Seçim ertesi
CHP'ye "
Tarihinize takılıp kalmayın, yüzünüzü geleceğe çevirin" aklını verdim diye başıma kakılmasın... Partilerinin tarihini bütünüyle gözardı etmelerini asla
tavsiye etmiş değilim...
CHP lideri Kemal Kılıçdaroğlu'nun
seçim sonuçlarıyla ilgili "Halk 'Stocholm sendromu'nun etkisiyle Ak Parti'ye oy verdi" tespiti, siyasi tarihimizi ve CHP'nin onun içindeki yerini bilmesi gereken birinin ağzına yakışmıyor çünkü...

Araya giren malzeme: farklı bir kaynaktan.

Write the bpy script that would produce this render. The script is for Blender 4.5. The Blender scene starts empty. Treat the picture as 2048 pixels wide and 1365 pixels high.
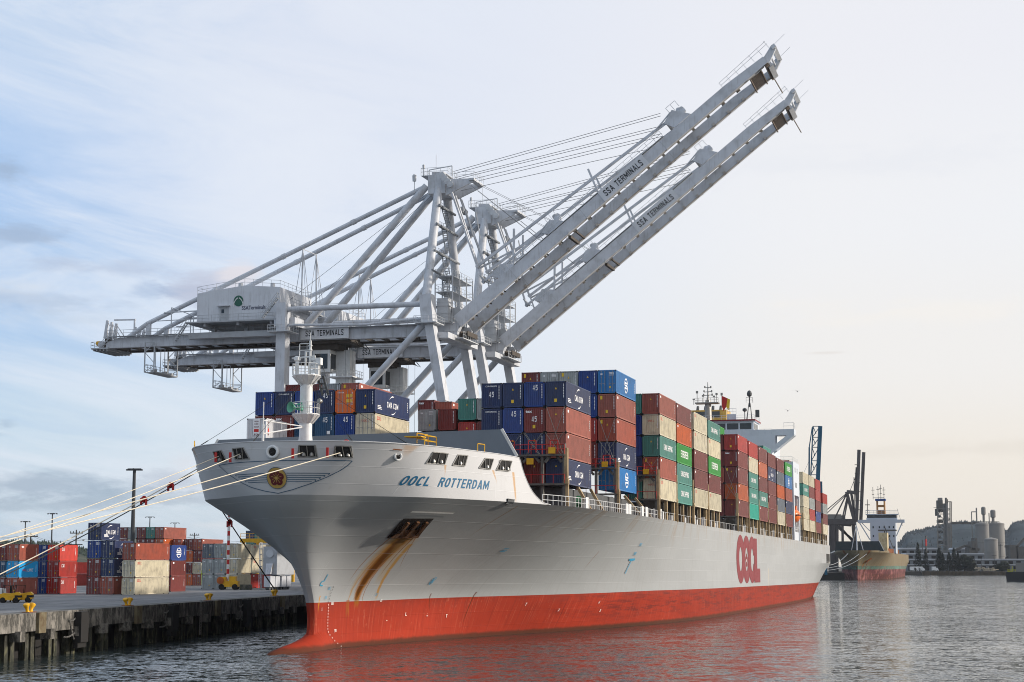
import bpy, math, random
from mathutils import Vector, Matrix
R = math.radians
random.seed(7)
C = bpy.context.scene.collection

# ------------------------------------------------------------ camera, sky, sun, exposure
TH = math.atan(986 / 3440.0); ST, CT = math.sin(TH), math.cos(TH)
PITCH = math.asin(448.5 / 3440.0)
FPX = 3440.0 * math.cos(PITCH)
HC = 8.3
cam_d = bpy.data.cameras.new('camera'); cam = bpy.data.objects.new('camera', cam_d); C.objects.link(cam)
cam.location = (0, 0, HC); cam.rotation_euler = (R(90) + PITCH, 0, 0)
cam_d.sensor_width = 36; cam_d.lens = FPX * 36 / 2048
cam_d.clip_start = 0.5; cam_d.clip_end = 30000
bpy.context.scene.camera = cam

SUN_EL, SUN_AZ = R(19), R(84)          # azimuth measured from +Y towards +X
sdir = Vector((math.sin(SUN_AZ) * math.cos(SUN_EL), math.cos(SUN_AZ) * math.cos(SUN_EL), math.sin(SUN_EL)))
sun_d = bpy.data.lights.new('sun', 'SUN'); sun_d.energy = 4.5; sun_d.angle = R(1.2); sun_d.color = (1.0, 0.90, 0.79)
sun = bpy.data.objects.new('sun', sun_d); C.objects.link(sun)
sun.rotation_euler = sdir.to_track_quat('Z', 'Y').to_euler()
sun.location = (300, 100, 300)
vs = bpy.context.scene.view_settings
vs.view_transform = 'Standard'; vs.look = 'None'; vs.exposure = 0.0; vs.gamma = 1.0; vs.use_curve_mapping = False

try:
    bpy.context.scene.cycles.pixel_filter_type = 'BLACKMAN_HARRIS'; bpy.context.scene.cycles.filter_width = 1.0
except Exception: pass

# ---- node expression helper
class NX:
    def __init__(s, nt, v): s.nt, s.v = nt, v
    def _m(s, op, *o, clamp=False):
        n = s.nt.nodes.new('ShaderNodeMath'); n.operation = op; n.use_clamp = clamp
        for i, x in enumerate((s,) + o):
            x = x.v if isinstance(x, NX) else x
            if isinstance(x, (int, float)): n.inputs[i].default_value = x
            else: s.nt.links.new(x, n.inputs[i])
        return NX(s.nt, n.outputs[0])
    def __add__(s, o): return s._m('ADD', o)
    __radd__ = __add__
    def __sub__(s, o): return s._m('SUBTRACT', o)
    def __rsub__(s, o): return NX(s.nt, float(o))._m('SUBTRACT', s)
    def __mul__(s, o): return s._m('MULTIPLY', o)
    __rmul__ = __mul__
    def __truediv__(s, o): return s._m('DIVIDE', o)
    def __neg__(s): return s * -1.0
    def abs(s): return s._m('ABSOLUTE')
    def fract(s): return s._m('FRACT')
    def pow(s, p): return s._m('POWER', p)
    def max(s, o): return s._m('MAXIMUM', o)
    def min(s, o): return s._m('MINIMUM', o)
    def clamp(s): return s._m('ADD', 0.0, clamp=True)
    def gt(s, o): return s._m('GREATER_THAN', o)
    def ss(s, a, b):       # smooth step from a (0) to b (1)
        n = s.nt.nodes.new('ShaderNodeMapRange'); n.interpolation_type = 'SMOOTHSTEP'
        s.nt.links.new(s.v, n.inputs['Value'])
        n.inputs['From Min'].default_value = a; n.inputs['From Max'].default_value = b
        if a > b:
            n.inputs['From Min'].default_value = b; n.inputs['From Max'].default_value = a
            n.inputs['To Min'].default_value = 1; n.inputs['To Max'].default_value = 0
        return NX(s.nt, n.outputs[0])
def mixc(nt, f, a, b, mode='MIX'):
    n = nt.nodes.new('ShaderNodeMix'); n.data_type = 'RGBA'; n.blend_type = mode
    for i, x in ((0, f), (6, a), (7, b)):
        x = x.v if isinstance(x, NX) else x
        if isinstance(x, (int, float)): n.inputs[i].default_value = x
        elif isinstance(x, (tuple, list)): n.inputs[i].default_value = tuple(x[:3]) + (1,)
        else: nt.links.new(x, n.inputs[i])
    return NX(nt, n.outputs[2])
def xyz(nt, vec):
    n = nt.nodes.new('ShaderNodeSeparateXYZ'); nt.links.new(vec, n.inputs[0])
    return [NX(nt, n.outputs[i]) for i in range(3)]
def vec3(nt, x, y, z):
    n = nt.nodes.new('ShaderNodeCombineXYZ')
    for i, q in enumerate((x, y, z)):
        q = q.v if isinstance(q, NX) else q
        if isinstance(q, (int, float)): n.inputs[i].default_value = q
        else: nt.links.new(q, n.inputs[i])
    return n.outputs[0]
def noise(nt, vec, scale, detail=4, rough=.55, lac=2.0, dist=0.0):
    n = nt.nodes.new('ShaderNodeTexNoise'); n.inputs['Scale'].default_value = scale
    n.inputs['Detail'].default_value = detail; n.inputs['Roughness'].default_value = rough
    n.inputs['Lacunarity'].default_value = lac; n.inputs['Distortion'].default_value = dist
    nt.links.new(vec, n.inputs['Vector'])
    return NX(nt, n.outputs[0])
def lin(h):
    h = h.lstrip('#'); o = []
    for i in (0, 2, 4):
        c = int(h[i:i + 2], 16) / 255.0
        o.append(c / 12.92 if c <= .04045 else ((c + .055) / 1.055) ** 2.4)
    return tuple(o)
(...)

Bilmeyenlere bir hatırlatma: '
Stockholm sendromu', kavram olarak, eli silâhlılar tarafından rehin alınan kişilerin bir süre sonra onlara hayranlık duymaya başlaması anlamına geliyor.
12 Haziran günü
sandık başına giden her iki kişiden birinin "Ak Parti bize çok güzel zulmediyor" duygusuyla oy verdiğini söylemiş oluyor CHP lideri...
İsmet İnönü'nün de, yenik çıktığı seçimden sonra, "Ne olacak, nankör millet" dediği kayıtlara geçmiştir...
İki yaklaşım arasında benzerlik var olmasına var, ancak Kılıçdaroğlu'nun beğendiği anlaşılan 'Stockholm sendromu' yakıştırması, yanlışlığını ve bugünle irtibatsızlığını sergilemek amacıyla geçmişe yeniden bakmamızı zorunlu kıldığı için CHP açısından daha vahim...
Baskı altında veya silâh zoruyla dayatılan tercihlerden yana tavır almak
halkımızın bilinen karakterine ters düşüyor. Aksi bir halk bizimki; sevgisini az gösterse bile sevgisizliğini dışa vurmada hiç zorlanmıyor. Aksi halde başımızdan dört kez geçen darbelerin etkisinden kolayca kurtulabilir miydik?
Her darbenin sonrasında, darbeciler, halka neler yapması gerektiğini açıkça söylediler; 'siyasi yasaklı' tutarak öndegelen
siyasetçilerin parti kurmasına izin de vermediler...
12 Martçılar, "Süleyman
Demirel bir daha başbakan mı olacak? Güldürmeyin beni" demişti; Demirel beş kez daha başbakan oldu, Çankaya'ya da çıktı...
"Sakın ha Turgut Özal'a oy vermeyin" demişti 12
Eylül lideri Kenan
Evren; halk gitti, oyunu Özal'ın partisine verdi...
28
Şubat kadrosunun son becerisi
Tayyip Erdoğan'ı siyaset-dışına itmekti; CHP-MHP koalisyonu için hayli uğraştı aynı kadro...
Cumhurbaşkanı seçimine müdahale eden 27
Nisan 'e-
muhtıra' sahipleri,
Abdullah Gül'ü Çankaya'ya çıkartmamak için,
Anayasa Mahkemesi'ni, CHP'yi, DP'yi ve ANAP'ı
baskı altında tuttular...
Sonuçta, Tayyip Erdoğan başbakan, Abdullah Gül
cumhurbaşkanı oldu; Ak Parti de üçüncü kez iktidara geldi.
İradesi baskı görünce yamulacak insanlardan oluşsaydı halkımız, herhalde
Cumhuriyet Tarihi'nin çok daha başka türlü yaşanması gerekirdi.
Daha ilk Meclis'te başgösteren 'liberal' muhalefet, Terakkiperver Cumhuriyet Fırkası (1925) ve Serbest Fırka (1930) denemeleri, unvanı 'Milli Şef' olan devlet başkanının elinden iki hamlede (1946 ve 1950) de olsa iktidarın teslim alınması...
Bütün bu olaylar halkımızın özgür iradesinin silâh gücüyle bile değiştirilemediğine tanıklık ediyor.
Tam tersine, bütün baskılara, dayatmalara, zorlamalara rağmen bildiği yolda ilerliyor halkımız...
CHP'liler tarihi aman unutmasınlar; kendilerinin de içinde yer aldığı tarih gözardı edilince, 'Stockholm sendromu' türü yanlışlar yapıp kendi ayaklarına kurşun sıkıyorlar sonra.